Entries from a dataset:
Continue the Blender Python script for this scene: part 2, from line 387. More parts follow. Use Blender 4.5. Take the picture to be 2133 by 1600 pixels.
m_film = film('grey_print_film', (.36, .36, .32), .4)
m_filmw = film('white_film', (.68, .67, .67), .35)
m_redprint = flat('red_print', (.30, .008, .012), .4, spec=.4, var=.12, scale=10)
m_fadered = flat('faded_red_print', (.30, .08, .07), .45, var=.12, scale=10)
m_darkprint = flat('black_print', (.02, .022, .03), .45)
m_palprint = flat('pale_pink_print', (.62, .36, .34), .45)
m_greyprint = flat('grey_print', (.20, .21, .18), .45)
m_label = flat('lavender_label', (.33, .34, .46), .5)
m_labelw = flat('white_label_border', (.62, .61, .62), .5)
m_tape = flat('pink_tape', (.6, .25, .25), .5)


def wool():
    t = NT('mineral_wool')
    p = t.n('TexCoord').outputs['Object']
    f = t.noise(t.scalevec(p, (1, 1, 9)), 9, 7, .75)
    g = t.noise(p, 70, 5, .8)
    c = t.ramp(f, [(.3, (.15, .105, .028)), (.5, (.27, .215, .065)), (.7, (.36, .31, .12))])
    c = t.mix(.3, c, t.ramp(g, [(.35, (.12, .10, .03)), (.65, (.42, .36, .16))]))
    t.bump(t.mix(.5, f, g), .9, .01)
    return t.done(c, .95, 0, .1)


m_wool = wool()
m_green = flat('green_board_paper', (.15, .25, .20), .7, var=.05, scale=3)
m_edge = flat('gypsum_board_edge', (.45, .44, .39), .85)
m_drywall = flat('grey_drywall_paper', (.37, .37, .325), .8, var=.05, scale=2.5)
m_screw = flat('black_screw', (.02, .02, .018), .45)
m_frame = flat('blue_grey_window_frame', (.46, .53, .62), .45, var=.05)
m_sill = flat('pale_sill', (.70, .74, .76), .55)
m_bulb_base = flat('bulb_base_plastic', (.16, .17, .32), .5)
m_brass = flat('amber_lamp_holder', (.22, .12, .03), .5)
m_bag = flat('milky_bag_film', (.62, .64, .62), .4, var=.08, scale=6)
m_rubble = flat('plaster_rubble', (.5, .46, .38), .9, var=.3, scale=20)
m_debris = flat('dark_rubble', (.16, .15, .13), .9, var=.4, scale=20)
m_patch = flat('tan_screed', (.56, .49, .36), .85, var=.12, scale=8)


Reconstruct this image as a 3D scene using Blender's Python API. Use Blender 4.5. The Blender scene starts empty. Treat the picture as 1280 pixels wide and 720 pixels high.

Request
Write out every line of the records exactly.

Solution
Continue the Blender Python script for this scene: part 2, from line 387. More parts follow. Use Blender 4.5. Take the picture to be 2133 by 1600 pixels.
m_film = film('grey_print_film', (.36, .36, .32), .4)
m_filmw = film('white_film', (.68, .67, .67), .35)
m_redprint = flat('red_print', (.30, .008, .012), .4, spec=.4, var=.12, scale=10)
m_fadered = flat('faded_red_print', (.30, .08, .07), .45, var=.12, scale=10)
m_darkprint = flat('black_print', (.02, .022, .03), .45)
m_palprint = flat('pale_pink_print', (.62, .36, .34), .45)
m_greyprint = flat('grey_print', (.20, .21, .18), .45)
m_label = flat('lavender_label', (.33, .34, .46), .5)
m_labelw = flat('white_label_border', (.62, .61, .62), .5)
m_tape = flat('pink_tape', (.6, .25, .25), .5)


def wool():
    t = NT('mineral_wool')
    p = t.n('TexCoord').outputs['Object']
    f = t.noise(t.scalevec(p, (1, 1, 9)), 9, 7, .75)
    g = t.noise(p, 70, 5, .8)
    c = t.ramp(f, [(.3, (.15, .105, .028)), (.5, (.27, .215, .065)), (.7, (.36, .31, .12))])
    c = t.mix(.3, c, t.ramp(g, [(.35, (.12, .10, .03)), (.65, (.42, .36, .16))]))
    t.bump(t.mix(.5, f, g), .9, .01)
    return t.done(c, .95, 0, .1)


m_wool = wool()
m_green = flat('green_board_paper', (.15, .25, .20), .7, var=.05, scale=3)
m_edge = flat('gypsum_board_edge', (.45, .44, .39), .85)
m_drywall = flat('grey_drywall_paper', (.37, .37, .325), .8, var=.05, scale=2.5)
m_screw = flat('black_screw', (.02, .02, .018), .45)
m_frame = flat('blue_grey_window_frame', (.46, .53, .62), .45, var=.05)
m_sill = flat('pale_sill', (.70, .74, .76), .55)
m_bulb_base = flat('bulb_base_plastic', (.16, .17, .32), .5)
m_brass = flat('amber_lamp_holder', (.22, .12, .03), .5)
m_bag = flat('milky_bag_film', (.62, .64, .62), .4, var=.08, scale=6)
m_rubble = flat('plaster_rubble', (.5, .46, .38), .9, var=.3, scale=20)
m_debris = flat('dark_rubble', (.16, .15, .13), .9, var=.4, scale=20)
m_patch = flat('tan_screed', (.56, .49, .36), .85, var=.12, scale=8)


Reconstruct this image as a 3D scene using Blender's Python API. Use Blender 4.5. The Blender scene starts empty. Treat the picture as 1280 pixels wide and 720 pixels high.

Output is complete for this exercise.